On peut essayer de reconstruire ce qui s’est passé entre la vie, intense et brève, de Jésus de Nazareth, sa mort en l’an 30 à Jérusalem et les tout premiers débuts du christianisme naissant. Retournons au «printemps galiléen» de l’activité publique de Jésus. Le projet de ce prophète juif itinérant semble avoir du succès. Il sillonne la Galilée avec ses compagnons – hommes et femmes – et annonce en actes et en paroles l’avènement imminent du «Royaume de Dieu». Ce monde nouveau sera marqué par la confiance en la providence divine, par le souci à l’égard des plus pauvres et des exclus de la société d’alors et, plus généralement, par un amour inconditionnel du prochain. La croix est l’aboutissement atroce de ce généreux projet, sa radicale mise en question. Jésus arrive à Jérusalem avec ses disciples, et l’on assiste à un mouvement de désolidarisation. Judas livre son maître aux autorités religieuses de son temps, puis Pierre le renie, et tout le monde s’enfuit, à part quelques femmes qui assistent encore à la crucifixion. Bref, cette magnifique histoire se termine par un échec cuisant. Et puis, quelque temps après, se répand une rumeur: plusieurs personnes, principalement issues du groupe proche de Jésus, auraient fait l’expérience de voir le Christ vivant ; on assiste alors à une reconfiguration, puis à l’émergence de ce qu’on va appeler ultérieurement le christianisme.

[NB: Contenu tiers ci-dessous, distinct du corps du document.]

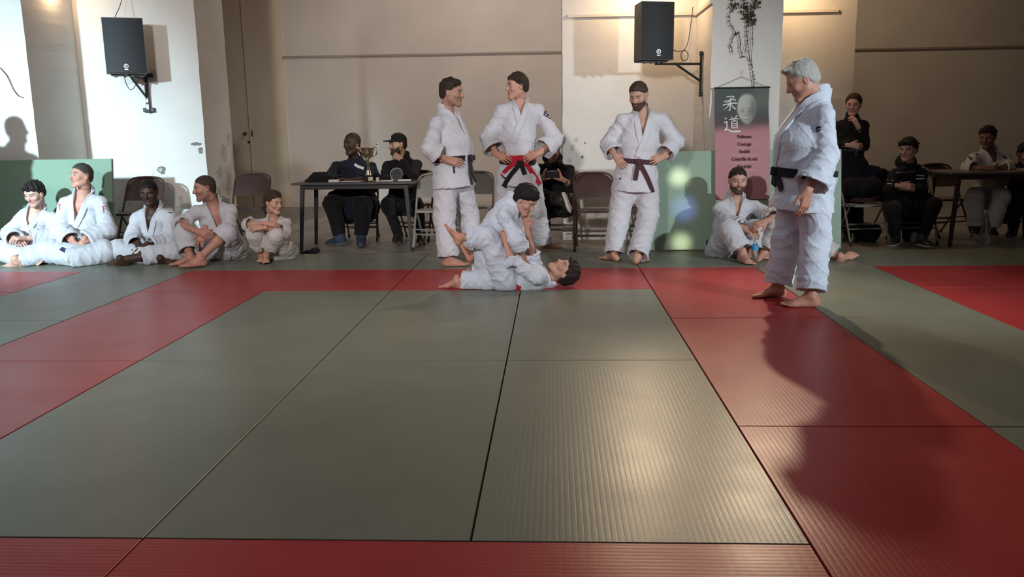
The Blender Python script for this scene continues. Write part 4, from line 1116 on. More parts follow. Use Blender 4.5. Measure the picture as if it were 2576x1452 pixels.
# papers, notebooks, tape measure roll
def flat(name, px, Y, hx, hy, hz, m, label, cat, rz=0, z=TZ, grp=None):
    q = P(px, 460, Y); o = MB().box((0, 0, hz), (hx, hy, hz), bev=min(hz*.5, .003)).build(name, m); o.location = (q[0], Y, z); o.rotation_euler = (0, 0, rz); tag(o, label, cat, grp); return o
flat('notebook', 841, 6.56, .055, .04, .012, M_PAPER, 'small pale notebook next to the black jacket on the trophy table', 'notebook', .1)
flat('paper_sheet', 886, 6.62, .11, .07, .002, M_PAPER, 'sheet of paper left of the trophy', 'paper', -.1)
flat('paper_sheet', 968, 6.62, .09, .06, .003, M_PAPER, 'sheets of paper right of the trophy', 'paper', .15)
flat('book', 1018, 6.66, .07, .05, .006, M_PAPER, 'thin book at the right end of the trophy table', 'book', .1)
q = P(950, 455, 6.5); cu = empty('cup', (q[0], 6.5, TZ), 'small white plastic cup beside the trophy', 'cup')
MB().lathe([(.014, 0), (.019, .045), (.021, .046), (.017, .043), (.012, .003)], 14).build('cup_wall', M_PAPER, cu, True)
q = P(997, 455, 6.62); tp = empty('tape_roll', (q[0], 6.66, TZ+.068), 'round black drum with a pale rim standing on the trophy table', 'drum'); tp.rotation_euler = (PI/2, 0, .35)
MB().lathe([(.0, -.02), (.060, -.02), (.064, -.014), (.064, .014), (.060, .02), (.0, .02)], 28).build('drum_body', M_BLACK, tp, True)
MB().lathe([(.0655, -.016), (.068, -.014), (.068, .0), (.0655, .002)], 28).build('rim', M_PAPER, tp, True)
MB().lathe([(.0, .021), (.03, .024), (.034, .02)], 20).build('hub', M_CAB, tp, True)
# crumpled black cloth things
def heap(name, pts, m, label, cat, h=.012, seed=0, base=0.0, flat_z=None, group=None, k=.05):
    a = np.array([p_[:3] for p_ in pts]); r = max(p_[3] for p_ in pts); f = Fld(a.min(0)-r, a.max(0)+r, h)
    for i in range(len(pts)-1 if len(pts) > 1 else 1):
        p0 = pts[i]; p1 = pts[min(i+1, len(pts)-1)]; f.cone(p0[:3], np.array(p1[:3])+1e-3, p0[3], p1[3], k, fold=.007, wl=.07, ph=i+seed)
    f.noise(.010, .05, seed)
    if flat_z is not None: Zc = f.ax[2][None, None, :]; f.F = np.maximum(f.F, f32(flat_z)-Zc)
    V, Q = f.mesh(); org = np.array([a[:, 0].mean(), a[:, 1].mean(), base]); me = np_mesh(name, V-org, Q); o = new_obj(name, me, m); o.location = org; tag(o, label, cat, group); return o
def hp(px, py, Y, r): q = P(px, py, Y); return (q[0], q[1], q[2], r)
heap('jacket', [hp(775, 458, 6.62, .035), hp(795, 447, 6.66, .05), hp(815, 448, 6.70, .05), hp(835, 452, 6.66, .035)], M_BLK, 'black jacket lying folded on the left end of the trophy table', 'jacket', seed=3, base=TZ, flat_z=TZ+.001, h=.009)
heap('small_bag', [hp(757, 636, 6.16, .010), hp(775, 634, 6.16, .014), hp(787, 632, 6.17, .030), hp(797, 631, 6.17, .026)], M_BLK, 'small black cloth bag with a strap on the floor by the table leg', 'bag', seed=5, base=FZ, flat_z=FZ+.001, h=.007, k=.02)
heap('coat', [hp(2140, 470, 6.80, .10), hp(2190, 478, 6.80, .13), hp(2215, 500, 6.75, .09)], M_BLK, 'dark coat heaped on the grey chair beside the woman', 'coat', seed=7, base=.36, flat_z=.405)
heap('coat', [hp(2168, 430, 6.92, .06), hp(2195, 440, 6.92, .09), hp(2180, 465, 6.9, .11)], M_NAVY, 'coat hung over the back of the grey chair beside the woman', 'coat', seed=9, base=.5)
heap('coat', [hp(2218, 440, 6.95, .07), hp(2238, 460, 6.95, .10), hp(2232, 490, 6.9, .09)], M_BLK, 'black coat bundled at the teenager\'s right elbow', 'coat', seed=11, base=.4, flat_z=.41)
heap('scarf', [hp(2150, 508, 6.70, .045), hp(2180, 512, 6.68, .04), hp(2205, 500, 6.68, .03)], M_MAROON, 'maroon scarf under the heaped coats on the grey chair', 'scarf', seed=4, base=.40, flat_z=.402)
heap('bag', [hp(2168, 575, 6.85, .07), hp(2190, 585, 6.85, .09), hp(2186, 600, 6.85, .07)], M_BLK, 'black bag on the floor under the grey chair with the coats', 'bag', seed=5, base=FZ, flat_z=FZ+.001)
heap('bag', [hp(2285, 540, 6.9, .09), hp(2300, 560, 6.9, .13), hp(2290, 590, 6.9, .09)], M_BLK, 'black bag under the teenager\'s chair', 'bag', seed=6, base=FZ, flat_z=FZ+.001)
heap('plastic_bag', [hp(2302, 592, 6.75, .04), hp(2300, 604, 6.75, .045)], mat('pale_plastic', (.3, .28, .27), .5), 'pale plastic bag between the teenager\'s feet', 'bag', seed=8, base=FZ, flat_z=FZ+.001, h=.01)
heap('coat', [hp(2555, 455, 7.02, .06), hp(2550, 500, 7.02, .08), hp(2530, 545, 6.98, .07)], M_BLK, 'black coat hanging down behind the right-hand table', 'coat', seed=9, base=FZ)
# bottles
def bottle(x, y, z, H, r, mcap, mlbl, label):
    b = empty('bottle', (x, y, z), label, 'bottle')
    MB().lathe([(r*.8, 0), (r, .006), (r*.97, H*.2), (r, H*.4), (r*.95, H*.55), (r, H*.72), (r*.5, H*.88), (r*.42, H*.93), (r*.42, H*.95)], 18).build('bottle_body', M_CAPB, b, True)
    MB().lathe([(r*.45, H*.93), (r*.47, H*.935), (r*.47, H), (r*.3, H)], 14).build('cap', mcap, b, True)
    if mlbl: MB().lathe([(r*1.02, H*.56), (r*1.04, H*.57), (r*1.04, H*.76), (r*.9, H*.78)], 18).build('bottle_label', mlbl, b, True)
    return b
q = G(1898, 660); bottle(q[0], q[1], 0.0005, .20, .031, M_SHOEW, M_LBL, 'clear water bottle with a blue label at the bearded judoka\'s foot')
q = G(2492, 622, FZ); bottle(q[0], q[1]+.12, FZ+.0005, .30, .042, M_GRCAP, None, 'clear bottle with a green cap beside the leg of the right-hand table')

# ------------------------------------------------------------------ loudspeakers
def speaker(x, y, z, rz, wd, ht, dp, label):
    s_ = empty('loudspeaker', (x, y, z), label, 'speaker', rotz=rz)
    vs = []
    for zz in (0, ht):
        for (a, b) in ((-wd/2, -dp/2), (wd/2, -dp/2), (wd/2*.72, dp/2), (-wd/2*.72, dp/2)): vs.append((a, b, zz))
    MB().add(vs, [(0, 1, 5, 4), (1, 2, 6, 5), (2, 3, 7, 6), (3, 0, 4, 7), (3, 2, 1, 0), (4, 5, 6, 7)]).build('cabinet', M_CAB, s_)
    # bowed perforated grille
    n = 12; vs = []; 
    for i in range(n+1):
        u = i/n*2-1; vs += [(u*(wd/2-.006), -dp/2-.004-.024*(1-u*u), .012), (u*(wd/2-.006), -dp/2-.004-.024*(1-u*u), ht-.012)]
    k = len(vs); vs += [(a, -dp/2+.002, c) for a, b, c in vs]; fs = []
    for i in range(n): a = i*2; fs += [(a, a+2, a+3, a+1), (k+a, k+a+1, k+a+3, k+a+2), (a, k+a, k+a+2, a+2), (a+1, a+3, k+a+3, k+a+1)]
    fs += [(0, 1, k+1, k), (2*n, k+2*n, k+2*n+1, 2*n+1)]
    g = MB().add(vs, fs).build('grille', M_SPK, s_, True)
    bz = ht*.14; by = -dp/2-.030
    b = MB(); R = .021
    b.tube([(R*math.cos(t), by, bz+R*math.sin(t)) for t in np.linspace(0, 2*PI, 19)], .0028, 5)
    for a in (PI/2, PI/2+2*PI/3, PI/2-2*PI/3): b.tube([(-R*.0, by, bz), (R*.85*math.cos(a), by, bz+R*.85*math.sin(a))], .0035, 5)
    for i in range(3): a = PI/2+PI/3+i*2*PI/3; b.tube([(0, by, bz), (R*.5*math.cos(a), by, bz+R*.5*math.sin(a))], .002, 4)
    b.build('badge', M_LOGO, g); MB().box((0, by, bz-.034), (.019, .0016, .0042), bev=.001).build('name_plate', M_LOGO, g)
    MB().box((0, 0, -.006), (wd*.42, dp*.3, .006), bev=.002).build('base_plate', M_CAB, s_)
    for x_ in (-wd*.3, -.03, wd*.12): MB().box((x_, -dp*.25, -.018), (.014, .014, .012), bev=.003).build('rubber_foot', M_BLACK, s_)
    return s_
a = P(1592, 155, 6.5); b = P(1664, 155, 6.5)
speaker(1.245, 6.5, 1.86, 0.30, .345, .555, .30, 'black loudspeaker on a wall arm left of the banner pillar')
br = empty('speaker_bracket', (1.745, 6.72, 1.84), 'black triangular wall bracket holding the right loudspeaker', 'bracket')
MB().box((0.035, 0, -.10), (.012, .018, .225), bev=.003).build('wall_bar', M_BLACK, br); MB().tube([(.03, 0, .0), (-.45, -.12, .0)], .013, 8).build('arm', M_BLACK, br)
MB().tube([(.03, 0, -.17), (-.22, -.06, -.01)], .012, 8).build('brace', M_BLACK, br)
for z_ in (.12, -.315): MB().lathe([(.012, 0), (.016, .006), (.006, .012)], 10, c=(.02, -.02, z_)).build('bolt', M_LOGO, br)
for (x_, y_, z_) in ((.035, 0, .105), (.035, 0, -.31)): MB().box((x_, y_, z_), (.016, .03, .018), bev=.003).build('clamp', M_BLACK, br)
speaker(-4.33, 6.86, 1.845, .36, .40, .58, .28, 'black loudspeaker on the bay at the left')
br = empty('speaker_bracket', (-4.30, 7.19, 1.75), 'black wall bracket holding the left loudspeaker', 'bracket')
MB().box((.0, -.012, -.03), (.020, .012, .27), bev=.003).build('wall_bar', M_BLACK, br)
MB().box((0, 0.0, -.27), (.065, .012, .024), bev=.003).build('foot_plate', M_BLACK, br)
for x_ in (-.045, .045): MB().lathe([(.010, 0), (.008, .008)], 8, c=(x_, -.016, -.274)).build('bolt', M_LOGO, br)
MB().box((.03, 0, .11), (.045, .016, .022), bev=.003).build('clamp', M_BLACK, br)
MB().tube([(0, -.02, .06), (0, -.45, .09)], .013, 8).build('arm', M_BLACK, br); MB().tube([(0, -.02, -.14), (-.02, -.30, .07)], .012, 8).build('brace', M_BLACK, br)
MB().box((0, -.026, -.16), (.014, .0015, .028)).build('sticker', M_PAPER, br); MB().box((0, -.026, -.235), (.014, .0015, .028)).build('sticker', M_PAPER, br)
def cable(name, pts, r, m, label, cat='cable'):
    p0 = np.array(pts[0]); o = MB().tube(catmull([np.array(q)-p0 for q in pts], 6), r, 6).build(name, m, None, True); o.location = p0; tag(o, label, cat); return o
cable('cable', [P(1743, 18, 7.12), P(1738, 60, 7.1), P(1732, 100, 7.05), P(1722, 125, 6.95), P(1705, 129, 6.75), P(1694, 126, 6.66)], .0045, M_CORD, 'thin cable hanging from the corner to the right loudspeaker')
cable('cable', [P(1722+9*math.cos(t), 140-13*math.sin(t), 6.95+.02*t/6) for t in np.linspace(PI/2, PI/2+4*PI-.4, 18)], .004, M_CORD, 'small coil of cable by the right loudspeaker')
cable('cable', [P(312, 188, 6.75), P(318, 212, 6.8), P(330, 226, 6.9), P(343, 212, 7.0), P(350, 190, 7.05)], .004, M_CORD, 'looped cable under the left loudspeaker')
cable('cable', [(-4.42, 6.86, 2.45), (-4.42, 7.02, 2.62), (-4.42, 7.17, 2.9), (-4.42, 7.19, 3.4)], .004, M_CORD, 'cable rising from the left loudspeaker')
cable('cable', [P(0, 170, 6.27), P(18, 192, 6.265), P(32, 222, 6.262), P(45, 240, 6.262), P(58, 246, 6.262)], .004, M_CORD, 'loose wire on the far left pillar')
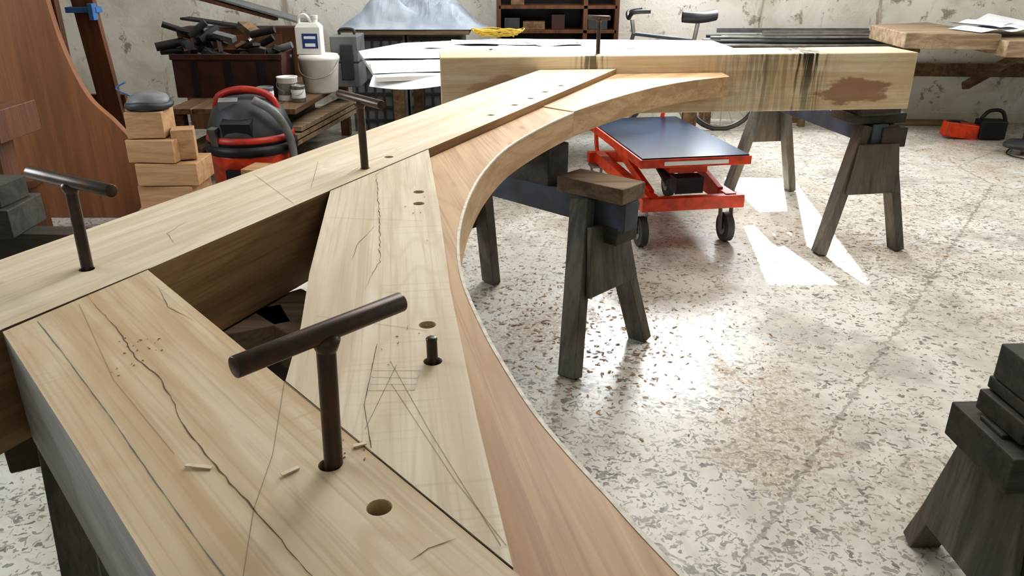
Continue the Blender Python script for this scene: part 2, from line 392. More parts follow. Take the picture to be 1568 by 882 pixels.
# ------------------------------------------------------------------ T-handle pins
def pin(x,y,zt,zh,h0,h1,zb=.90,r=.0098):
    b=MB();top=Vector(((h0[0]+h1[0])/2,(h0[1]+h1[1])/2,zh))
    b.cyl((x,y,zb),top,r,'steel'); b.tube([(h0[0],h0[1],zh),tuple(Vector((h0[0],h0[1],zh)).lerp(top,.6)),top,(h1[0],h1[1],zh)],r*1.08,'steel',20)
    b.lathe(top-Vector((0,0,.022)),[(r*1.0,0),(r*1.25,.006),(r*1.5,.013),(r*1.3,.018),(r*.8,.022)],'steel',16)
    return b.done("t_handle_steel_pin",(x,y,zt),bevel=.0012)
pin(-.721,1.236,1.01,1.158,(-.826,1.313),(-.631,1.197))
pin(-.368,1.923,1.01,1.182,(-.431,1.99),(-.301,1.83))
pin(-.19,.682,1.01,1.163,(-.247,.613),(-.117,.757))
pin(.41,3.87,1.07,1.232,(.36,3.90),(.455,3.84),zb=.98)
b=MB();b.cyl((-.104,.91,.92),(-.1045,.911,1.042),.0075,'steel',r1=.0072);b.lathe((-.1045,.911,1.040),[(.0074,0),(.0078,.002),(.0055,.004)],'steel',16);b.done("steel_drift_pin",(-.104,.91,1.01))
# ------------------------------------------------------------------ trestles
def trestle(cx,cy,yaw,L,W,top,rail='trestle_d',leg='trestle',inset=.05,lean=.04,packers=(),gus=True,legw=.085,gh=.36,ry=0):
    b=MB();b.X=Matrix.Translation((cx,cy,0))@Matrix.Rotation(yaw,4,'Z')
    b.box((0,ry,top-.055),(L,.085,.11),rail)
    for sx in (-1,1):
        x=sx*(L/2-inset)
        for sy in (-1,1):
            b.beam((x+sx*lean,sy*W/2,.004),(x,ry+sy*.065,top-.01),legw,.05,leg,up=(0,1,0))
        if gus:
            h0=top-gh;h1=top-.10
            def F(z,s): 
                t=(top-z)/top; return ry*(1-t)+s*(.065+(W/2-.065)*t)
            def Xx(z): return x+sx*(lean*(top-z)/top+.045)
            vs=[(Xx(h0),F(h0,-1),h0),(Xx(h0),F(h0,1),h0),(Xx(h1),F(h1,1)+.02,h1),(Xx(h1),F(h1,-1)-.02,h1)]
            vs+=[(v[0]+sx*.022,v[1],v[2]) for v in vs]
            b.faces(vs,[(0,1,2,3),(7,6,5,4),(0,4,5,1),(1,5,6,2),(2,6,7,3),(3,7,4,0)],leg)
    for (x,y,w,d,z0,h,m,r) in packers: b.box((x,y,z0+h/2),(w,d,h),m,(0,0,r))
    b.X=Matrix.Identity(4)
    return b.done("sawhorse_trestle",(cx,cy,0),bevel=.004)
trestle(.06,3.13,math.atan2(.62,-.64),1.06,.46,.67,rail='trestle_b',inset=.18,lean=.10,packers=[(-.38,0,.30,.15,.67,.06,'packer',.05),(-.43,-.02,.14,.13,.50,.07,'trestle_d',0),(-.02,0,.30,.12,.67,.155,'trestle_d',0)])
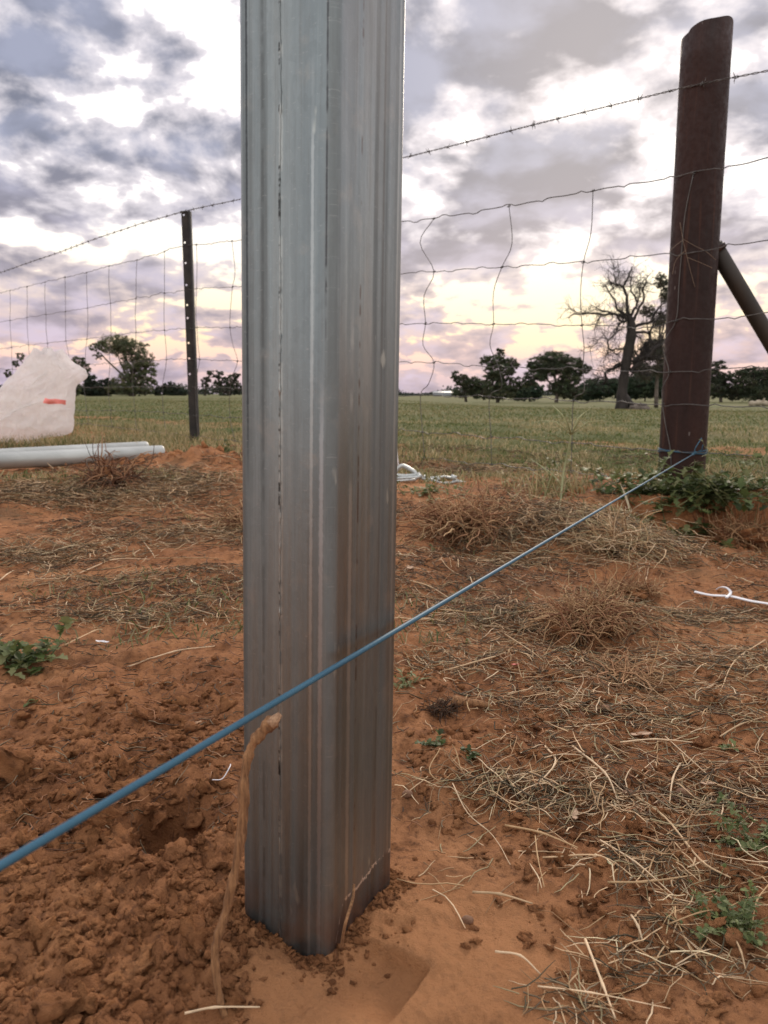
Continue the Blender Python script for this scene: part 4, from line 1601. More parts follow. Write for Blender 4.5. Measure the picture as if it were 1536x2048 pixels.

Les textes des Évangiles témoignent encore d’un malaise par rapport à cet épisode. Certains comme Marie-Madeleine ont peur et sont tellement troublés qu’ils commencent par se taire à ce sujet. L’expérience n’est pas aussi rose qu’on le montre au cinéma…

Ce côté perturbant de l’expérience de Pâques est intéressant: ce n’est pas le caractère tranché des films de Hollywood; les Évangiles témoignent du doute, de l’incompréhension, du refus comme de la peur qui ont saisi les disciples face à ces expériences de rencontres avec le Christ vivant et pourtant, la conviction qui l’a emporté a changé le cours de l’histoire.